One reason that has weighed on sentiment in recent months has been the pressure on marketing margins. The measure had dropped to a low of about Re1 a litre during the December quarter, thanks to a lack of increases in domestic retail prices even as global crude oil prices rose much faster during the period. Sure, marketing margins have shown a remarkable recovery since then. Still, as we step into the next fiscal year, a major worry is how marketing margins will shape up considering the impending state elections.

There is, however, a glimmer of hope. According to Antique Stock Broking Ltd, crude oil prices may remain sideways, given rising US shale oil production and weaker global demand growth expectations. That means OMCs will not need a significant price revision to maintain marketing margins at the current level of about Rs3.5 a litre, pointed out Antique Stock Broking. They can then comfortably tide over the election season when price increases are less likely. Investors would do well to watch how this actually plays out.

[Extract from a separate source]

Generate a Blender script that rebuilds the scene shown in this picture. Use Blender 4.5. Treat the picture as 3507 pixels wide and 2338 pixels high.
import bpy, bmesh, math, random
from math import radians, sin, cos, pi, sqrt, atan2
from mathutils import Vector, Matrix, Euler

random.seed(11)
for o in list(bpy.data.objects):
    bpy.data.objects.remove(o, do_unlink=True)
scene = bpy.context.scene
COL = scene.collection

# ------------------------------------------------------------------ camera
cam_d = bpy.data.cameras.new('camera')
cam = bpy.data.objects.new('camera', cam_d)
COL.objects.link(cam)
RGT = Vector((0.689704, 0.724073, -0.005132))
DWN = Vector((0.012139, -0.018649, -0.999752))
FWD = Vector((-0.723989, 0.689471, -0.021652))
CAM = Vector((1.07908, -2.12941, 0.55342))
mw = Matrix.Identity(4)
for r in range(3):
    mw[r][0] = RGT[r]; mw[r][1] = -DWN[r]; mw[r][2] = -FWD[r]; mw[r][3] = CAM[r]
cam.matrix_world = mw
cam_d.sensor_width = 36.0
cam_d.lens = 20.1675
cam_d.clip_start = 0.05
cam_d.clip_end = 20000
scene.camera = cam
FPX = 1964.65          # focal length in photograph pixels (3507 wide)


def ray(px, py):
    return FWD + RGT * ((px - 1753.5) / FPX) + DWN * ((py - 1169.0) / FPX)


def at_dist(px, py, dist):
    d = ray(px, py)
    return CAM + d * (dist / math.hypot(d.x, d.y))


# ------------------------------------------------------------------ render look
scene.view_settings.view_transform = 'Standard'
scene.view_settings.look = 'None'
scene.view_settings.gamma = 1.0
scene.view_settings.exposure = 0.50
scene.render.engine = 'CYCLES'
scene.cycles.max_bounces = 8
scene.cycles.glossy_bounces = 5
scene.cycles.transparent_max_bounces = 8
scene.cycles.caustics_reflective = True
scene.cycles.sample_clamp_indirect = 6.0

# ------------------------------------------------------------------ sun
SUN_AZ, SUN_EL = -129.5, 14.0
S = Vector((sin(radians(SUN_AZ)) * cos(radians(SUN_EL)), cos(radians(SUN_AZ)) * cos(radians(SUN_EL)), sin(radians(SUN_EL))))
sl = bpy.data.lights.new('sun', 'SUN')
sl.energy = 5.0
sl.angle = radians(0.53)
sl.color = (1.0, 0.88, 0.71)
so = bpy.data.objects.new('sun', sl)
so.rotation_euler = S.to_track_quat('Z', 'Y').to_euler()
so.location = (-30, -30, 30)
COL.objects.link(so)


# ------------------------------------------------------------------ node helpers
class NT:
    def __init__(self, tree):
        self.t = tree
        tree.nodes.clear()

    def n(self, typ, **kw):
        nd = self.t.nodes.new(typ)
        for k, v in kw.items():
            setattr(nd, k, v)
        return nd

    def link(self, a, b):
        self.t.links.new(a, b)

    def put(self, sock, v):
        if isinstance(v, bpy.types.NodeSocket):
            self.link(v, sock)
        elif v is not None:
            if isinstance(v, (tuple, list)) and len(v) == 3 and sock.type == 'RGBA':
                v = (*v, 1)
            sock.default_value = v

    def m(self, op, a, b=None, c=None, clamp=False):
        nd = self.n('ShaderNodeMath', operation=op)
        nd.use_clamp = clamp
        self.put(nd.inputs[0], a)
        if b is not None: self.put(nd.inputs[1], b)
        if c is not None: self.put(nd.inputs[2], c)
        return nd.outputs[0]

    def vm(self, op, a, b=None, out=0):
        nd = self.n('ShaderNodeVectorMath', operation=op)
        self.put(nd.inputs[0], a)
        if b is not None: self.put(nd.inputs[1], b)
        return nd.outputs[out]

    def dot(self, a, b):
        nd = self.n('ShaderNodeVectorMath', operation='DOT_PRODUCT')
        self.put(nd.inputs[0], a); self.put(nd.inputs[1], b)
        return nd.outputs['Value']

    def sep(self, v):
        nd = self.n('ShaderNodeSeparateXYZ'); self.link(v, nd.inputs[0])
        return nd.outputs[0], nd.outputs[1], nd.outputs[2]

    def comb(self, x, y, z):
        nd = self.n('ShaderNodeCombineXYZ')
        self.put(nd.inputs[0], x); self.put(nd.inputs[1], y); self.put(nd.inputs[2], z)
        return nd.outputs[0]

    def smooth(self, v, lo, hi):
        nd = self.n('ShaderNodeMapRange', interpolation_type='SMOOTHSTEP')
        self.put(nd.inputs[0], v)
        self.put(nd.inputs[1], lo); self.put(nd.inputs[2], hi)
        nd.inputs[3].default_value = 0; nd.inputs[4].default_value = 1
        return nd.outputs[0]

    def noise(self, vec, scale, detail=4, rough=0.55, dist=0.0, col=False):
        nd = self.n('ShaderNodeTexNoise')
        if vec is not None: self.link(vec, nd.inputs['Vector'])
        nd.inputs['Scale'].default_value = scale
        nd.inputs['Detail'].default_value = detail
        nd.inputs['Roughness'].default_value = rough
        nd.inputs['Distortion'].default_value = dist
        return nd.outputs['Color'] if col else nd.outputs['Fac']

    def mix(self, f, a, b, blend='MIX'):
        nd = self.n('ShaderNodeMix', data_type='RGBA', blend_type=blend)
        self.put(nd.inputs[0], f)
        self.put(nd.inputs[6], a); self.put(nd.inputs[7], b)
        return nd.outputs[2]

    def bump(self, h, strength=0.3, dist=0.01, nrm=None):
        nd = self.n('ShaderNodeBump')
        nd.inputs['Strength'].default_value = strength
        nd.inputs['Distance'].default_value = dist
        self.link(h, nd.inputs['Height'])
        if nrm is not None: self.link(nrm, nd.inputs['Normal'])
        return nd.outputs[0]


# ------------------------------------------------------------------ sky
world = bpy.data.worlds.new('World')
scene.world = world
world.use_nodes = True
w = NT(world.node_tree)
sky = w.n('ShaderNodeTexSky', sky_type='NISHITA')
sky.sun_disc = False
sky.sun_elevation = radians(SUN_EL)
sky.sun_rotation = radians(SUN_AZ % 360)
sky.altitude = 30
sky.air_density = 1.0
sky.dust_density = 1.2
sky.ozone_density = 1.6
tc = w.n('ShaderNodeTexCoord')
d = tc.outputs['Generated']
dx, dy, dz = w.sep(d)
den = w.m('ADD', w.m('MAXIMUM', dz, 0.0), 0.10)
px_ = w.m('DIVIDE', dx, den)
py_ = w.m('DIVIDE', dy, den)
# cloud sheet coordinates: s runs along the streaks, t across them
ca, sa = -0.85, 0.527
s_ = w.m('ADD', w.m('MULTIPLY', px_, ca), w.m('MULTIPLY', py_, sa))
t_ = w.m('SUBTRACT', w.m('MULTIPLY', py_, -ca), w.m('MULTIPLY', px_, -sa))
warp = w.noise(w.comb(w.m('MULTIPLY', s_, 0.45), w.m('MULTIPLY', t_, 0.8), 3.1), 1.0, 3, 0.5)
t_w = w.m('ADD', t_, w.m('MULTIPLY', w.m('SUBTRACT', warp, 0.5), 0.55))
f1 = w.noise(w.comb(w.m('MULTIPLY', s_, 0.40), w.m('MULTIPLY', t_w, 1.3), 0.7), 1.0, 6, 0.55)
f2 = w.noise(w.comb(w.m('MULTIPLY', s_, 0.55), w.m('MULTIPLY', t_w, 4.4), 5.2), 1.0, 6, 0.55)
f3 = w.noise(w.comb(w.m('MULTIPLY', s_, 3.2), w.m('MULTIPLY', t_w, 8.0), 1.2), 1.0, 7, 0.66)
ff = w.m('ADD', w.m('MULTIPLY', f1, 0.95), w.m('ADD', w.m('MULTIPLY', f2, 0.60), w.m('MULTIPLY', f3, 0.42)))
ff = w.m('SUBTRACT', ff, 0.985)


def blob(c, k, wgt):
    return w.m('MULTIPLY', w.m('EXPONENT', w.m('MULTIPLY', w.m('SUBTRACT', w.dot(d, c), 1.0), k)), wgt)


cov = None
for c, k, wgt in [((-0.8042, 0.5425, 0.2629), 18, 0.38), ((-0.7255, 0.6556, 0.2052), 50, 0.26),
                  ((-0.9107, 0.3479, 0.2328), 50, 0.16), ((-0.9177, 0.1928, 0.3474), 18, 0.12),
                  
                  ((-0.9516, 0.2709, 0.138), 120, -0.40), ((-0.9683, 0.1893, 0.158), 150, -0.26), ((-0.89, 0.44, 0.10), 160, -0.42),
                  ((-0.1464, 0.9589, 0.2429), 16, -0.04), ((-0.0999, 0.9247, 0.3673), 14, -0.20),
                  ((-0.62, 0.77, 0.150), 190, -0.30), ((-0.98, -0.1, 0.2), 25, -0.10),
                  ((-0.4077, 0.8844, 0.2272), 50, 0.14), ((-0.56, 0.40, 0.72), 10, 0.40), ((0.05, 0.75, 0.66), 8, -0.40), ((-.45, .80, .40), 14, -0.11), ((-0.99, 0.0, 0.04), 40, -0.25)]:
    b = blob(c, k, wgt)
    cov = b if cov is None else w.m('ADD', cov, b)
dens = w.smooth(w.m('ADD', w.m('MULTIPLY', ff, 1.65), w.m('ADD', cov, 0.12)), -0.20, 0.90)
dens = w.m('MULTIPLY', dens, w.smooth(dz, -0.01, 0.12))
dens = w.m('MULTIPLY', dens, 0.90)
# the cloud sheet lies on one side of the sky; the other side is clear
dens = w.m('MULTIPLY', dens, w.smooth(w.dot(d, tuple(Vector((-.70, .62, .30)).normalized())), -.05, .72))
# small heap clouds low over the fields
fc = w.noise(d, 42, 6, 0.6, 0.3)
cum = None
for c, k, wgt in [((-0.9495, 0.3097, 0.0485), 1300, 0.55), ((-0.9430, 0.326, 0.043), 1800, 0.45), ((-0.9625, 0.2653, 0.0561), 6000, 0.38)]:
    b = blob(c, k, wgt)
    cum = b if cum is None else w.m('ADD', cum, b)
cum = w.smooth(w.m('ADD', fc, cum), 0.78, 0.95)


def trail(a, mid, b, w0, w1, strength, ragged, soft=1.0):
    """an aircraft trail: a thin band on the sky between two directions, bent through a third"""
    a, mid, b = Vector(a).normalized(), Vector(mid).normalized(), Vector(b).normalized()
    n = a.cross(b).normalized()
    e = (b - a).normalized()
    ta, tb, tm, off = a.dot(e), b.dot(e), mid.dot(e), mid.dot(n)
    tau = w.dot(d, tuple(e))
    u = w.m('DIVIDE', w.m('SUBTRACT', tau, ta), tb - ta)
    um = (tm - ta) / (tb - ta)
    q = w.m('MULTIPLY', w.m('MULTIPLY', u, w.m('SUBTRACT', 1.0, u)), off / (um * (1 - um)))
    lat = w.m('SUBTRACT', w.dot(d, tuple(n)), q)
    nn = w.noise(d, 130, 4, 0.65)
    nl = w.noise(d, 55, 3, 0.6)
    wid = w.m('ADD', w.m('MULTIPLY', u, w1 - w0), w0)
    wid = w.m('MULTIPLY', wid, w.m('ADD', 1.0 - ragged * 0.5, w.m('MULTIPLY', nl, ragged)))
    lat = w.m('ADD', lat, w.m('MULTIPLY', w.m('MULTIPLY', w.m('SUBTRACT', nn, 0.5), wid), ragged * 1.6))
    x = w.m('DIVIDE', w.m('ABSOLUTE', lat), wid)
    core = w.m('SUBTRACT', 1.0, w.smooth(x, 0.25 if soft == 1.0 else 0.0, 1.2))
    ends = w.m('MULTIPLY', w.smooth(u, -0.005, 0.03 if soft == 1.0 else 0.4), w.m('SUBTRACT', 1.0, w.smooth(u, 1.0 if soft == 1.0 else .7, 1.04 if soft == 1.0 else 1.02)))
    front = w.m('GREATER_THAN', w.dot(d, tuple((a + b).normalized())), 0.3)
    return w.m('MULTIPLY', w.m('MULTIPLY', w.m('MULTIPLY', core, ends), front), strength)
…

Meanwhile, from a near-term perspective, expectations from the March quarter earnings are upbeat, helped by improvement in marketing margins. Refining margins too have been better lately, which should reflect positively on the numbers. What’s more, some analysts expect OMCs to make inventory gains as well. But if news about the GAIL stake purchase proves to be true, it can upset investor calculations.